Phoenix House’s inclusive, peer-centered philosophy is a major reason the program works, Francoeur said. “Residents actually run the house,” he said. “The staff is there to guide you, but you learn how to do things for yourself. It really builds self-esteem, a sense of accomplishment,” he said.
“Seriously, I don’t know where I’d be today if it weren’t for Phoenix House.”
Francoeur emphasizes that in his segment of the YouTube video.
“I’m clean and sober almost 11 years now, thanks to funding the state has provided to Phoenix House and other drug rehab programs throughout the state,” he says.
Following through with proposed funding cuts would be “devastating” to prevention and treatment programs and those who need them, according to New Futures executive director Linda Saunders Paquette.
“These cuts will eliminate all state support for community prevention programs and cut 33 percent of funding for treatment programs,” she said in a statement. “The impact will harm more than 30,000 children and adults in New Hampshire who will not receive critical services to prevent and treat addiction.”
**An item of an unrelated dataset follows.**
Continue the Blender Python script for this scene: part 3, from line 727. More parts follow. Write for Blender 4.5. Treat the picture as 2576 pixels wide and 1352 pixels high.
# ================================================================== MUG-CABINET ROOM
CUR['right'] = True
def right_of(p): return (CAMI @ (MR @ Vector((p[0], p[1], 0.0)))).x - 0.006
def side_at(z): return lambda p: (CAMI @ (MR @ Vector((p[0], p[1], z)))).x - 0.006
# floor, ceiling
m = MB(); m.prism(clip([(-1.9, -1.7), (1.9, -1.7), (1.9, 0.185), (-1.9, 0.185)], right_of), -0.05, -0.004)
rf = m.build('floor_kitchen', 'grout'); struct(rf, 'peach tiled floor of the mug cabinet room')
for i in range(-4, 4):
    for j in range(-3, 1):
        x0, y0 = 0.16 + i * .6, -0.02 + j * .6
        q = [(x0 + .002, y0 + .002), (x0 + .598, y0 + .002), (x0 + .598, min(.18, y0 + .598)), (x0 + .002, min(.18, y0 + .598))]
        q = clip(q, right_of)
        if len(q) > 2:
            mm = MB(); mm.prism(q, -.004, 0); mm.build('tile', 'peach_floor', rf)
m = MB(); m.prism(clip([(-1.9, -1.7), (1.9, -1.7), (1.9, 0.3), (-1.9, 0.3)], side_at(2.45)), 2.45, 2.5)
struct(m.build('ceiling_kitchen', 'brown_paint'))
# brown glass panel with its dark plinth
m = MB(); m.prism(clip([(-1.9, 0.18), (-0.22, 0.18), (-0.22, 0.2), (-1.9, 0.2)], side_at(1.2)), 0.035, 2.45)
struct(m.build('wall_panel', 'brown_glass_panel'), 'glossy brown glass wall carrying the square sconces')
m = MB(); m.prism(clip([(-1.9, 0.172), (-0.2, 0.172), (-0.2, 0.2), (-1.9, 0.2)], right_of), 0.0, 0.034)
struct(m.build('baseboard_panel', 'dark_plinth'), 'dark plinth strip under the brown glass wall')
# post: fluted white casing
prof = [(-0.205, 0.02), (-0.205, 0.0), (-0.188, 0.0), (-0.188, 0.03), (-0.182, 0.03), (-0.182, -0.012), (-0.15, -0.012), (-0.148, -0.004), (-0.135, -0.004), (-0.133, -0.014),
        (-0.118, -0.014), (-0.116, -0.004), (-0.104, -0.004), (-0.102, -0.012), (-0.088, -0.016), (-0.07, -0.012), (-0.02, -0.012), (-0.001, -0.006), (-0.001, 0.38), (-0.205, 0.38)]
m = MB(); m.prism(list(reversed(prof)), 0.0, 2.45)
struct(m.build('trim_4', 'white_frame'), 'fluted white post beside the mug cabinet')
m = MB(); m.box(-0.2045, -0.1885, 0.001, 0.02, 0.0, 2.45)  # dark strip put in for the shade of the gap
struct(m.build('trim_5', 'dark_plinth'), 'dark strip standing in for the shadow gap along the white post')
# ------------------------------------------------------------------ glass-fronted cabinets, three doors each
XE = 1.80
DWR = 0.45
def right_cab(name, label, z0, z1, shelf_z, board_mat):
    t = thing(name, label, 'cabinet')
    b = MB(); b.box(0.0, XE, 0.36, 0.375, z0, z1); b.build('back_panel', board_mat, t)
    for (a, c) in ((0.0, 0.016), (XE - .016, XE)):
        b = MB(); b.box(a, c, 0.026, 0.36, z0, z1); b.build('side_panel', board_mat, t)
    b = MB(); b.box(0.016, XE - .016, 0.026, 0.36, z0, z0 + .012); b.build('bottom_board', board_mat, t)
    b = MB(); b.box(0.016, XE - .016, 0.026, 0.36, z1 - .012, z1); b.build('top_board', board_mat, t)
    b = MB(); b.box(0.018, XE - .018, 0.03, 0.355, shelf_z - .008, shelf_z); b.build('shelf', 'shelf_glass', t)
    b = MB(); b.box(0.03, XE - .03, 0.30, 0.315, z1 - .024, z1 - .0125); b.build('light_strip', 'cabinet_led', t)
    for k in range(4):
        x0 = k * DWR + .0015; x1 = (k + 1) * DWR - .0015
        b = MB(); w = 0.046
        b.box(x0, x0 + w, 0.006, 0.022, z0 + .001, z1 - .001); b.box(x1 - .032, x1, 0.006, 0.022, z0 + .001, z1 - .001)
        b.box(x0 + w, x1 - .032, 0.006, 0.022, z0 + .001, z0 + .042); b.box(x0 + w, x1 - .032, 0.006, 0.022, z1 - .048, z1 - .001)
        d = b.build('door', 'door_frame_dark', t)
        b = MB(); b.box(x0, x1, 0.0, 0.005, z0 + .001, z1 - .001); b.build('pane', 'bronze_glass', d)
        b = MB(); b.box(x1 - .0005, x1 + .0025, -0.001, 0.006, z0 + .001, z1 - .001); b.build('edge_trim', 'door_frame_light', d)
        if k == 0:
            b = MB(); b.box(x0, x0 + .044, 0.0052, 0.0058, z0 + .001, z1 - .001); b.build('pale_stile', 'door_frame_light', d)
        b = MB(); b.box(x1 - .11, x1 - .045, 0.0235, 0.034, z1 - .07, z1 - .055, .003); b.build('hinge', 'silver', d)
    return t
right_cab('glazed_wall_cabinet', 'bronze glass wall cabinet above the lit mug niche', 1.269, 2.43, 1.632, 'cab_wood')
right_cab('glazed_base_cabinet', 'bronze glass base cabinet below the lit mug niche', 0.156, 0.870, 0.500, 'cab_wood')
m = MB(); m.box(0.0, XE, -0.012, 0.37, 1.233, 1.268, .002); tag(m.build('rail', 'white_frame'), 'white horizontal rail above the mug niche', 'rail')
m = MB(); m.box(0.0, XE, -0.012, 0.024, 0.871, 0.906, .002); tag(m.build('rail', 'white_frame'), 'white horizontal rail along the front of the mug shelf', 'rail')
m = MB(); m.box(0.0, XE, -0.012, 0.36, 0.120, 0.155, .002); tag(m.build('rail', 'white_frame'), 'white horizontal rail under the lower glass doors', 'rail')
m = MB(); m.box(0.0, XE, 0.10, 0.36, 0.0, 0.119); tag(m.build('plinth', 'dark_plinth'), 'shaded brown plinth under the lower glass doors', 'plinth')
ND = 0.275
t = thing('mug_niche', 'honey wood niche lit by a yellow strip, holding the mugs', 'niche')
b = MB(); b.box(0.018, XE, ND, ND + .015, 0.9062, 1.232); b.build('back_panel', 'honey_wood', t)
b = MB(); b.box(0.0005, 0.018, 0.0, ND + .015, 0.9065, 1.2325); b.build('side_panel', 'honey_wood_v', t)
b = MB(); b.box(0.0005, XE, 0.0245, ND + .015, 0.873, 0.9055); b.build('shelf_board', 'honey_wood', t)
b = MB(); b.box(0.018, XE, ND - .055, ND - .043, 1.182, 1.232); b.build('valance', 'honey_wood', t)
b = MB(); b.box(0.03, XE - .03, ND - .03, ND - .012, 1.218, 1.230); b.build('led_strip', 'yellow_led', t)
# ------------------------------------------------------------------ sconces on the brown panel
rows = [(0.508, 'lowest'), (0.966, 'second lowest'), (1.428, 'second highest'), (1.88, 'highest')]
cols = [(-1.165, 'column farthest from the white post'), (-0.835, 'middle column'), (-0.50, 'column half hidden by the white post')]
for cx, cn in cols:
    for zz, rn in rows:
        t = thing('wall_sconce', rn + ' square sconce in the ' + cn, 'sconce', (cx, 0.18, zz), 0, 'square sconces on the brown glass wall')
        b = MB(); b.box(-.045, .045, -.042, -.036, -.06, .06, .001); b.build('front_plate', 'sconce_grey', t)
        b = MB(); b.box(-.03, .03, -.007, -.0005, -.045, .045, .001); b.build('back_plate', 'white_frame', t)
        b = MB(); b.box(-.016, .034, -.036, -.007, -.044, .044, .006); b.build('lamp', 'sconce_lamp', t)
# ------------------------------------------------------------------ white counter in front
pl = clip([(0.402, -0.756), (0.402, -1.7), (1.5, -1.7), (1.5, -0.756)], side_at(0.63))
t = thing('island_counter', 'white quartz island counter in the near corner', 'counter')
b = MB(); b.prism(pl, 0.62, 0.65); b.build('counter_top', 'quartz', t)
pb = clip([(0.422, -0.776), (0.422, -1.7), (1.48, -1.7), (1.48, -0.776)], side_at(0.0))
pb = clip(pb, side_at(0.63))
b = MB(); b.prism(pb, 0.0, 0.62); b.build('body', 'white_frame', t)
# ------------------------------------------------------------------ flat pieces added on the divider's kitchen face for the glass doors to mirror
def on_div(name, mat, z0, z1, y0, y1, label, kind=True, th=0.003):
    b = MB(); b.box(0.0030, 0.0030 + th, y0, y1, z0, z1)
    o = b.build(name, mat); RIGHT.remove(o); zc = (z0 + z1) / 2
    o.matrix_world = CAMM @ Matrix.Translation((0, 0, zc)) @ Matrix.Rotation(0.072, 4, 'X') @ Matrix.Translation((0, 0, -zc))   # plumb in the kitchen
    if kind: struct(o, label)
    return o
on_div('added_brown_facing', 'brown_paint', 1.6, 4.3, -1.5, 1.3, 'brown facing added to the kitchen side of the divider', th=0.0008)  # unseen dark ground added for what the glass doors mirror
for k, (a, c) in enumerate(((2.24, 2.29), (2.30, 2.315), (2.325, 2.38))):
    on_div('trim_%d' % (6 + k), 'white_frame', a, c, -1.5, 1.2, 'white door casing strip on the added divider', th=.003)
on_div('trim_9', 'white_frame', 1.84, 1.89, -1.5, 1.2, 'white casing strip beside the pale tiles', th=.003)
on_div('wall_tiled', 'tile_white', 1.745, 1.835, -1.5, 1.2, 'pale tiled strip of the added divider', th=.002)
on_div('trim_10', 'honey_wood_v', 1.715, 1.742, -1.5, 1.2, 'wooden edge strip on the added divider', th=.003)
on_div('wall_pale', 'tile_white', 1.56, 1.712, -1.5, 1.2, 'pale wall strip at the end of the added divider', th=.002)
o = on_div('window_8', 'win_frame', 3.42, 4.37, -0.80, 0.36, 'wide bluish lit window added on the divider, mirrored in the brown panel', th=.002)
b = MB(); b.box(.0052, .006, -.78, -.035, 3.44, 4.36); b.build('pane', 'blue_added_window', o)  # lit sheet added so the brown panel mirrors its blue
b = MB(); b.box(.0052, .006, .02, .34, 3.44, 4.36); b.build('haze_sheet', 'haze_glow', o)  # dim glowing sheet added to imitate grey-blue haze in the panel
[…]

Francoeur said he has also received treatment through the former Keystone Hall, now the Greater Nashua Council on Alcoholism, one of several programs of the Nashua-based Partnership for Successful Living.
He grows animated as he cites some relevant figures. “The state is projecting $1.18 billion in alcohol sales for the next two years,” he said. “Something like $376 million of that is profit. We (Phoenix House and similar programs) get about $3.6 million a year in funding (roughly $7.3 million for the two-year period).
“And now they want to cut these wonderful programs like Keystone and Phoenix House by 55 percent?”
Adding to Francoeur’s determination to keep such programs intact is the memory of a devastating personal loss, one he believed may have been prevented with timely drug-treatment intervention.
In summer 2001, as Francoeur sat in jail awaiting prison sentencing, his girlfriend of several years took her own life. “We’d been using…she had problems with depression too,” he said, shaking his head. “She just lost hope.
“I only wish she could have found Phoenix House first.”